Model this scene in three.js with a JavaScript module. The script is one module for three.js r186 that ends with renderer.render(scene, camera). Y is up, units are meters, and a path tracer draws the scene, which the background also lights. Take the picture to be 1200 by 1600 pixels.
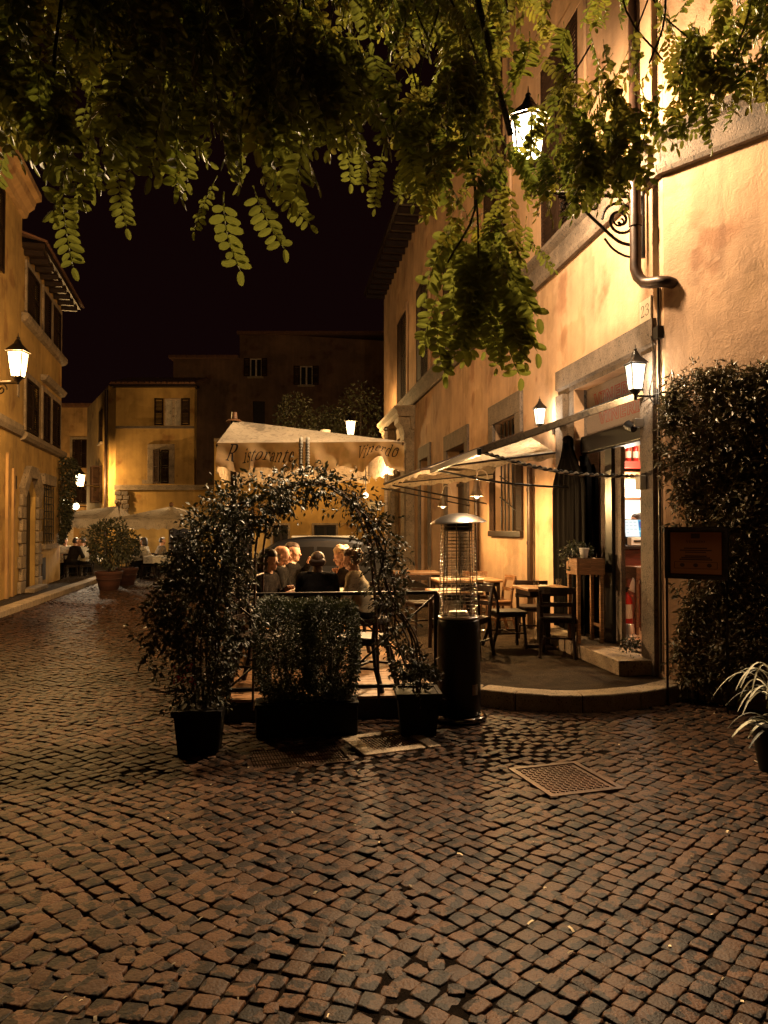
import * as THREE from 'three';
import { mergeGeometries, mergeVertices } from 'three/addons/utils/BufferGeometryUtils.js';
import { RoundedBoxGeometry } from 'three/addons/geometries/RoundedBoxGeometry.js';

// ---------------------------------------------------------------- camera, sky, exposure
const scene = new THREE.Scene();
const EYE = 1.65, PITCH = 0.0208;
const camera = new THREE.PerspectiveCamera(67.38, 768 / 1024, 0.05, 400);
camera.position.set(0, EYE, 0);
camera.lookAt(0, EYE + Math.tan(PITCH) * 10, -10);
const renderer = new THREE.WebGLRenderer({ antialias: true });
renderer.toneMapping = THREE.LinearToneMapping;
renderer.toneMappingExposure = 1;
renderer.shadowMap.enabled = true;
{ // a dark night sky with a faint town glow low down
  const w = 64, h = 32, d = new Float32Array(w * h * 4);
  for (let j = 0; j < h; j++) for (let i = 0; i < w; i++) {
    const up = ((j + 0.5) / h - 0.5) * Math.PI, g = Math.exp(-Math.max(0, up) * 2.2);
    const k = (j * w + i) * 4;
    d[k] = 0.0034 + 0.0016 * g; d[k + 1] = 0.0007 + 0.0009 * g; d[k + 2] = 0.0007 + 0.001 * g; d[k + 3] = 1;
  }
  const t = new THREE.DataTexture(d, w, h, THREE.RGBAFormat, THREE.FloatType);
  t.mapping = THREE.EquirectangularReflectionMapping; t.magFilter = THREE.LinearFilter; t.needsUpdate = true;
  scene.background = t; scene.environment = t;
}

// light strengths (candela); the street beam is added to the lantern glow
const WARM = [1, 0.69, 0.39], AMBER = [1, 0.58, 0.2], WHITE = [1, 0.8, 0.55];
const STREET_GLOW = 150, STREET_BEAM = 380;

// ---------------------------------------------------------------- small tools
let seed = 7;
const rnd = () => { seed = (seed + 0x6d2b79f5) | 0; let t = Math.imul(seed ^ (seed >>> 15), 1 | seed); t = (t + Math.imul(t ^ (t >>> 7), 61 | t)) ^ t; return ((t ^ (t >>> 14)) >>> 0) / 4294967296; };
const rr = (a, b) => a + (b - a) * rnd();
const V = (x, y, z) => new THREE.Vector3(x, y, z);
const clamp = (x, a, b) => Math.min(b, Math.max(a, x));
const sstep = (a, b, x) => { const t = clamp((x - a) / (b - a), 0, 1); return t * t * (3 - 2 * t); };
const lerp = (a, b, t) => a + (b - a) * t;
// a point of the place from where it is seen in the photograph and its depth
const W = (px, py, d) => {
  const x = (px - 600) / 1200, y = (800 - py) / 1200, c = Math.cos(PITCH), s = Math.sin(PITCH);
  const yy = y * c + s, zz = c - y * s;
  return V(x / zz * d, EYE + yy / zz * d, -d);
};
const G = (px, py, h = 0) => { const p = W(px, py, 1); const d = (h - EYE) / (p.y - EYE); return V(p.x * d, h, -d); };

// textures
const hash = (x, y, s) => { let n = Math.imul(x, 374761393) + Math.imul(y, 668265263) + Math.imul(s, 1442695041); n = Math.imul(n ^ (n >>> 13), 1274126177); return ((n ^ (n >>> 16)) >>> 0) / 4294967296; };
const vn = (x, y, p, s) => {
  const ix = Math.floor(x), iy = Math.floor(y), fx = x - ix, fy = y - iy, u = fx * fx * (3 - 2 * fx), v = fy * fy * (3 - 2 * fy), m = (a) => ((a % p) + p) % p;
  return lerp(lerp(hash(m(ix), m(iy), s), hash(m(ix + 1), m(iy), s), u), lerp(hash(m(ix), m(iy + 1), s), hash(m(ix + 1), m(iy + 1), s), u), v);
};
const fbm = (u, v, p, oct, s) => { let a = 0.5, t = 0, n = 0; for (let i = 0; i < oct; i++) { t += a * vn(u * p, v * p, p, s + i); n += a; a *= 0.55; p *= 2; } return t / n; };
function tex(n, fn, srgb = true) {
  const d = new Uint8Array(n * n * 4);
  for (let j = 0; j < n; j++) for (let i = 0; i < n; i++) {
    const c = fn((i + 0.5) / n, (j + 0.5) / n), k = (j * n + i) * 4;
    d[k] = clamp(c[0], 0, 1) * 255; d[k + 1] = clamp(c[1] ?? c[0], 0, 1) * 255; d[k + 2] = clamp(c[2] ?? c[0], 0, 1) * 255; d[k + 3] = 255;
  }
  const t = new THREE.DataTexture(d, n, n);
  t.wrapS = t.wrapT = THREE.RepeatWrapping; t.magFilter = THREE.LinearFilter; if (srgb) t.colorSpace = THREE.SRGBColorSpace; t.needsUpdate = true;
  return t;
}
const rep = (t, m, my = m) => { const c = t.clone(); c.repeat.set(1 / m, 1 / my); c.needsUpdate = true; return c; };
const T = {};
T.stucco = tex(1024, (u, v) => { // limewashed plaster: clouds, drips, patches
  const a = fbm(u, v, 4, 6, 1), b = fbm(u, v * 0.999, 16, 4, 20), drip = fbm(u * 1, Math.floor(v * 4) / 4, 40, 3, 33) * vn(u * 60, v * 3, 60, 3);
  const patch = sstep(0.56, 0.62, fbm(u, v, 6, 5, 50));
  let k = 0.66 + 0.34 * a + 0.16 * (b - 0.5) - 0.13 * drip - 0.06 * patch;
  const dirt = sstep(0.6, 0.78, fbm(u, v, 9, 5, 71)) * 0.16;
  return [k - dirt * 0.7 + 0.04, k - dirt, k - dirt * 1.2 - 0.02 * patch];
});
T.plasterBump = tex(1024, (u, v) => { // trowelled, rough
  const w = fbm(u, v, 6, 3, 5) * 0.35, a = fbm(u + w, v + w * 0.4, 24, 5, 9), b = vn(u * 190, v * 190, 190, 4), r = 1 - Math.abs(2 * fbm(u + w, v * 0.98, 12, 4, 15) - 1);
  return [0.35 * a + 0.2 * b + 0.45 * r];
}, false);
T.stone = tex(512, (u, v) => { // peperino and travertine: pitted, speckled
  const a = fbm(u, v, 5, 6, 101), s = vn(u * 170, v * 170, 170, 8), pit = sstep(0.78, 0.86, vn(u * 80, v * 50, 80, 12));
  const k = 0.66 + 0.4 * (a - 0.4) + 0.2 * (s - 0.5) - 0.25 * pit;
  return [k, k * 0.985, k * 0.96];
});
T.stoneBump = tex(512, (u, v) => [0.5 * fbm(u, v, 8, 6, 131) + 0.35 * vn(u * 140, v * 140, 140, 8) - 0.4 * sstep(0.76, 0.86, vn(u * 80, v * 50, 80, 12)) + 0.25], false);
T.cobble = tex(1024, (u, v) => { // basalt: worn tops with damp and dirty patches of ragged outline
  const a = fbm(u, v, 10, 6, 201), s = vn(u * 420, v * 420, 420, 8), wet = sstep(0.5, 0.54, fbm(u, v, 15, 6, 240)), pit = sstep(0.74, 0.9, vn(u * 200, v * 200, 200, 19));
  const k = 0.8 + 0.3 * (a - 0.5) + 0.18 * (s - 0.5) - 0.46 * wet - 0.2 * pit;
  return [k, k * 0.985, k * 0.95];
});
T.cobbleBump = tex(512, (u, v) => [0.55 * fbm(u, v, 16, 6, 261) + 0.3 * vn(u * 128, v * 128, 128, 3) + 0.15 * vn(u * 256, v * 256, 256, 5)], false);
T.grit = tex(512, (u, v) => { const s = vn(u * 256, v * 256, 256, 8), a = fbm(u, v, 6, 5, 301); const k = 0.45 + 0.5 * s * s + 0.3 * (a - 0.5); return [k, k * 0.97, k * 0.92]; });
T.gritBump = tex(512, (u, v) => [0.6 * vn(u * 200, v * 200, 200, 8) + 0.4 * vn(u * 256, v * 256, 256, 9)], false);
T.wood = tex(512, (u, v) => { // grain runs along u
  const g = fbm(u * 0.5, v, 8, 3, 401), l = vn(u * 6, v * 120 + 6 * g, 120, 7), f = vn(u * 30, v * 250, 250, 6), st = sstep(0.6, 0.8, fbm(u, v, 5, 4, 431));
  const k = 0.62 + 0.3 * l + 0.16 * f - 0.22 * st;
  return [k, k * 0.95, k * 0.9];
});
T.woodBump = tex(512, (u, v) => { const g = fbm(u * 0.5, v, 8, 3, 401); return [0.6 * vn(u * 6, v * 120 + 6 * g, 120, 7) + 0.4 * vn(u * 30, v * 250, 250, 6)]; }, false);
T.cloth = tex(512, (u, v) => { const a = fbm(u, v, 5, 5, 501), d = sstep(0.58, 0.75, fbm(u, v, 8, 5, 520)), m = sstep(0.7, 0.8, vn(u * 60, v * 60, 60, 8)) * 0.12, wv = ((Math.floor(u * 256) + Math.floor(v * 256)) % 2) * 0.03; const k = 0.86 + 0.22 * (a - 0.5) - 0.2 * d - m - wv; return [k, k * 0.985, k * 0.95]; });
T.clothBump = tex(512, (u, v) => [0.7 * fbm(u, v, 4, 4, 541) + 0.3 * ((Math.floor(u * 128) + Math.floor(v * 128)) % 2)], false);
T.rust = tex(512, (u, v) => { const a = fbm(u, v, 8, 6, 601), s = vn(u * 200, v * 200, 200, 3); const k = 0.6 + 0.5 * (a - 0.4) + 0.2 * (s - 0.5); return [k, k * 0.9, k * 0.8]; });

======

▶ SET PROBLEM: Starting at the top of the listing above, reproduce each line up to and including the one with "const STREET_GLOW = 150, STREET_BEAM = 380;"; omit the pictures.

▶ EXERCISE ANSWER:
Model this scene in three.js with a JavaScript module. The script is one module for three.js r186 that ends with renderer.render(scene, camera). Y is up, units are meters, and a path tracer draws the scene, which the background also lights. Take the picture to be 1200 by 1600 pixels.
import * as THREE from 'three';
import { mergeGeometries, mergeVertices } from 'three/addons/utils/BufferGeometryUtils.js';
import { RoundedBoxGeometry } from 'three/addons/geometries/RoundedBoxGeometry.js';

// ---------------------------------------------------------------- camera, sky, exposure
const scene = new THREE.Scene();
const EYE = 1.65, PITCH = 0.0208;
const camera = new THREE.PerspectiveCamera(67.38, 768 / 1024, 0.05, 400);
camera.position.set(0, EYE, 0);
camera.lookAt(0, EYE + Math.tan(PITCH) * 10, -10);
const renderer = new THREE.WebGLRenderer({ antialias: true });
renderer.toneMapping = THREE.LinearToneMapping;
renderer.toneMappingExposure = 1;
renderer.shadowMap.enabled = true;
{ // a dark night sky with a faint town glow low down
  const w = 64, h = 32, d = new Float32Array(w * h * 4);
  for (let j = 0; j < h; j++) for (let i = 0; i < w; i++) {
    const up = ((j + 0.5) / h - 0.5) * Math.PI, g = Math.exp(-Math.max(0, up) * 2.2);
    const k = (j * w + i) * 4;
    d[k] = 0.0034 + 0.0016 * g; d[k + 1] = 0.0007 + 0.0009 * g; d[k + 2] = 0.0007 + 0.001 * g; d[k + 3] = 1;
  }
  const t = new THREE.DataTexture(d, w, h, THREE.RGBAFormat, THREE.FloatType);
  t.mapping = THREE.EquirectangularReflectionMapping; t.magFilter = THREE.LinearFilter; t.needsUpdate = true;
  scene.background = t; scene.environment = t;
}

// light strengths (candela); the street beam is added to the lantern glow
const WARM = [1, 0.69, 0.39], AMBER = [1, 0.58, 0.2], WHITE = [1, 0.8, 0.55];
const STREET_GLOW = 150, STREET_BEAM = 380;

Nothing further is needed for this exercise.